Le type de vie qui m'est imposé par les faits crucifiants de mon vécu humain ont fait de moi un sage. Après avoir cheminé longuement dans l'âme hominisée, j'ai purifié les desseins de mon coeur dans l'ineffable don de vie, qui me fait recevoir chacun(e) tel(le) qu'il ou elle est, sans aucune prétention à vouloir rien changer.

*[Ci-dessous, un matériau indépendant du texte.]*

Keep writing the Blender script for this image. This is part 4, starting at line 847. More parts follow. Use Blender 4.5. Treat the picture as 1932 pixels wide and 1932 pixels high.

Les disputeurs du Monde, les louangeurs et les blâmeurs d'eux-mêmes ou d'autrui, les discoureurs de vanité, coureurs d'histoires et conteurs de contes, toutes les sortes de faiseurs d'embarras, je les ai connus, l'un après l'autre, sans pour autant vouloir me défier et me peiner du Monde. Les Hommes sont des êtres instables, comment leur en vouloir puisque j'en suis un. Nous baignons tous dans un nuage d'inconnaissance.

Je sais, pour l'avoir cherché par l'étude sérieuse et la méditation, que l'état de vie solitaire peut seul mener l'homme à la solidarité et peut lui apprendre à élever plus haut son âme, et, à marcher vers l'Amour en grimpant, degré par degré l'état de vie réellement partagé. Dans le retrait du Monde, on apprend à regarder l'état de misérable créature qu'on est. En action donc, et, sans délai, on peut enfin se remettre à sa place pour être plus prompt à gagner en humilité, et à garder cette humilité au coeur de sa vie.

C'est pourquoi, Ami, prends donc grandement garde au temps, et, comment tu le dépenses, car rien n'est plus précieux que le temps. Un rien de temps encore, et tu seras mort sans avoir aimé. C'est le cours ordinal des choses que d'être ainsi inscrit dans un seul mouvement de naissance à trépas. Hâtes-toi, donc de remplir ta vie d'actions d'amour pour tout ce qui est vivant autour de toi. Donne toute ton attention à cette oeuvre et à cette merveilleuse manière d'investir la vie de ta création. Avec décence et convenance, donne à tout ce que tu touches la marque indélébile de ton ESPRIT D'AMOUR.

 

Sois Toi, Avant de te vendre aux plus offrants.

Là, seulement, est " TA LIBERTE D’ÊTRE ".